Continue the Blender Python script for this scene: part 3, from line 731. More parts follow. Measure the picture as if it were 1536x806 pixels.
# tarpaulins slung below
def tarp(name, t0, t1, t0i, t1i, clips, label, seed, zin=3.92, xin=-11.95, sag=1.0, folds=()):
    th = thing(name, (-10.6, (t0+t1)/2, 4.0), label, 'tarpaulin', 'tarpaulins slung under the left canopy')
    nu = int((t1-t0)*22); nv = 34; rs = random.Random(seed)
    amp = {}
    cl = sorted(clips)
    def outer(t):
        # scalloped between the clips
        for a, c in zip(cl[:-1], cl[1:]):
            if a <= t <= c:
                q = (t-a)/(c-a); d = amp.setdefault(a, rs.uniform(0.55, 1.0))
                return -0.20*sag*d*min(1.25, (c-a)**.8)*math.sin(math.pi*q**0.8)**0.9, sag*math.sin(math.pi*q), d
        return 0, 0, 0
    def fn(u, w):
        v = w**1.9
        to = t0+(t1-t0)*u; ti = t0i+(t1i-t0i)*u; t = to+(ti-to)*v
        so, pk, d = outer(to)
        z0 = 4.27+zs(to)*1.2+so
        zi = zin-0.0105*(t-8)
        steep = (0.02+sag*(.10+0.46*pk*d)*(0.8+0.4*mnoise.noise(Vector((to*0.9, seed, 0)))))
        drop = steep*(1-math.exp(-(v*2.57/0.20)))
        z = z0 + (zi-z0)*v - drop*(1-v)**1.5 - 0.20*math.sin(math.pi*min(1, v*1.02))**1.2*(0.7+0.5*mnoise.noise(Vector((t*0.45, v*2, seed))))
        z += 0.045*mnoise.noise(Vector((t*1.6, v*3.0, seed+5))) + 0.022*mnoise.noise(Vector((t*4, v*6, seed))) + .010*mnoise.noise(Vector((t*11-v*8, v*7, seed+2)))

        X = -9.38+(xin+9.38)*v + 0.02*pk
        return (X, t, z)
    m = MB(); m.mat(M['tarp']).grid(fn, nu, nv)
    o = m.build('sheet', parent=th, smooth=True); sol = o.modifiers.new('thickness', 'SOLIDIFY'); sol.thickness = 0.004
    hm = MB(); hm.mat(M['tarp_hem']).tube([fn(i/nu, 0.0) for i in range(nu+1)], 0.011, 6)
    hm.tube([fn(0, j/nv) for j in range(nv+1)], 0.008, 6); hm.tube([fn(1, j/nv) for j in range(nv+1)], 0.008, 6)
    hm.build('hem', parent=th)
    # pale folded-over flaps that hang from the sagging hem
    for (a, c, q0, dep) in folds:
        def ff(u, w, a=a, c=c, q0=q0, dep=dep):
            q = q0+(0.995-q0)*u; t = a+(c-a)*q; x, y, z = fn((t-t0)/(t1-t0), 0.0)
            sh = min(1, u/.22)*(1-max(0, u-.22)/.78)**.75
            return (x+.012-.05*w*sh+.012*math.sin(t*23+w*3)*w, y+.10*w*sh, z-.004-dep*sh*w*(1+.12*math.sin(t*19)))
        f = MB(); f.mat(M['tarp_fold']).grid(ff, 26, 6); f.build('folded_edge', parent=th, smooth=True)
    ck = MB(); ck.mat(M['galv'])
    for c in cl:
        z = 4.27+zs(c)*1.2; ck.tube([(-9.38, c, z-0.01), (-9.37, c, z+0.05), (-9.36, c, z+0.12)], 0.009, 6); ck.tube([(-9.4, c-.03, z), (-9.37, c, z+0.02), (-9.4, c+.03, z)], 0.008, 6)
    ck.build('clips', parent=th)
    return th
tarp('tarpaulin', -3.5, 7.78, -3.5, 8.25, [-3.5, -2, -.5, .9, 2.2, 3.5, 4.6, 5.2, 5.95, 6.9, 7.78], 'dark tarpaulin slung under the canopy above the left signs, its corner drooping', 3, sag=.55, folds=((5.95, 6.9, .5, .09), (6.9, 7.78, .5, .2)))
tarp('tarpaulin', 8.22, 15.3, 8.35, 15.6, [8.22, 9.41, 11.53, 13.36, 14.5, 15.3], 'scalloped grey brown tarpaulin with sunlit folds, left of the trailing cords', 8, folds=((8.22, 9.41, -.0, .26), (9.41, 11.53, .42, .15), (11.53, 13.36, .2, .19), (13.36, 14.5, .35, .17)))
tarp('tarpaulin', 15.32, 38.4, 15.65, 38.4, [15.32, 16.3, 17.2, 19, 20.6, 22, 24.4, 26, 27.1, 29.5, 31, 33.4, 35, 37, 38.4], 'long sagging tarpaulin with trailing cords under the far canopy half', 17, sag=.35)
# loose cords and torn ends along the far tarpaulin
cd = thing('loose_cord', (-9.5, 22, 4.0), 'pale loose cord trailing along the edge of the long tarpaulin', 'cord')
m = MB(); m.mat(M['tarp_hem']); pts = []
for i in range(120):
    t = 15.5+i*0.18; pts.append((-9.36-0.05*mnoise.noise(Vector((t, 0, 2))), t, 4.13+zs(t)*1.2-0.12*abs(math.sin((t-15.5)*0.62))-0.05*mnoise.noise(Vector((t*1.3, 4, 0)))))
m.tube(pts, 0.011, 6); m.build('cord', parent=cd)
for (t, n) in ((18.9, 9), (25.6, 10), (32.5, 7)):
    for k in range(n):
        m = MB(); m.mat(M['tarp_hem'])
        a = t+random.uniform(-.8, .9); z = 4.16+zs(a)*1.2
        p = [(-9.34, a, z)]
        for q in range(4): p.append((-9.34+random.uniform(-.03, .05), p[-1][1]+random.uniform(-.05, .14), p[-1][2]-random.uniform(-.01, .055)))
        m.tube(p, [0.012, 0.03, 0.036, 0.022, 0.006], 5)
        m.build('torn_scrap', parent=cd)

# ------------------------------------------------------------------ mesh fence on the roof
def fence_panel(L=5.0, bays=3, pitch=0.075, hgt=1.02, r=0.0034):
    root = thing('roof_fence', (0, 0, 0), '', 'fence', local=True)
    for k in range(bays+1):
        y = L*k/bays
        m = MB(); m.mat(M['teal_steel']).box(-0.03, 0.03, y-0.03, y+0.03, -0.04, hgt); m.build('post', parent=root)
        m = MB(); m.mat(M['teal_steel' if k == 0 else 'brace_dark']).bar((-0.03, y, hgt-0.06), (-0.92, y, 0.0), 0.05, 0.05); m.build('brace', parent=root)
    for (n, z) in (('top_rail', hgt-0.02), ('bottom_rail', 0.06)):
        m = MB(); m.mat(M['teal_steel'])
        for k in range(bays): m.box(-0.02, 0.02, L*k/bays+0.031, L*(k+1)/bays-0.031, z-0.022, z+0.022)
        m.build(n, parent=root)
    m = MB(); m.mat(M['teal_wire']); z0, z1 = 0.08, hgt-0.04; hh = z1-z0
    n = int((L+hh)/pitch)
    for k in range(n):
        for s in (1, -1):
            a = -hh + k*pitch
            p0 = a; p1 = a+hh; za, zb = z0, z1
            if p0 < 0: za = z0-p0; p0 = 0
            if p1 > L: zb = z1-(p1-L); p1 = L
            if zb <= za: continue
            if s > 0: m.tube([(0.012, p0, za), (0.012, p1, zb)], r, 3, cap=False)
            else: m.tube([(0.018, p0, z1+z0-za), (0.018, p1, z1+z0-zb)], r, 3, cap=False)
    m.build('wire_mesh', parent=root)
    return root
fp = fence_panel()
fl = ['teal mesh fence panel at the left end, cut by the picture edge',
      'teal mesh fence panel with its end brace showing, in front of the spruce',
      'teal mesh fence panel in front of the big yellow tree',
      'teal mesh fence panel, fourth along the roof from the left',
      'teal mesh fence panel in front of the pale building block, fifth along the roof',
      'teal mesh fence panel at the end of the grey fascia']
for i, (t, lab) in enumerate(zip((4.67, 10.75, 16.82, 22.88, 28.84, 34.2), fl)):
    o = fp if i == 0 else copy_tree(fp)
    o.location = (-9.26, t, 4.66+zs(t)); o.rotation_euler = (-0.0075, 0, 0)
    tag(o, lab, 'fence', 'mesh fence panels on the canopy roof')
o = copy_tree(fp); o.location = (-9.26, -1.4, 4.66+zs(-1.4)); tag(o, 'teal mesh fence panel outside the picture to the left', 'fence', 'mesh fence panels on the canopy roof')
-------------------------
Show each line of the listing that holds the string "True".

    o = m.build('sheet', parent=th, smooth=True); sol = o.modifiers.new('thickness', 'SOLIDIFY'); sol.thickness = 0.004
        f = MB(); f.mat(M['tarp_fold']).grid(ff, 26, 6); f.build('folded_edge', parent=th, smooth=True)
    root = thing('roof_fence', (0, 0, 0), '', 'fence', local=True)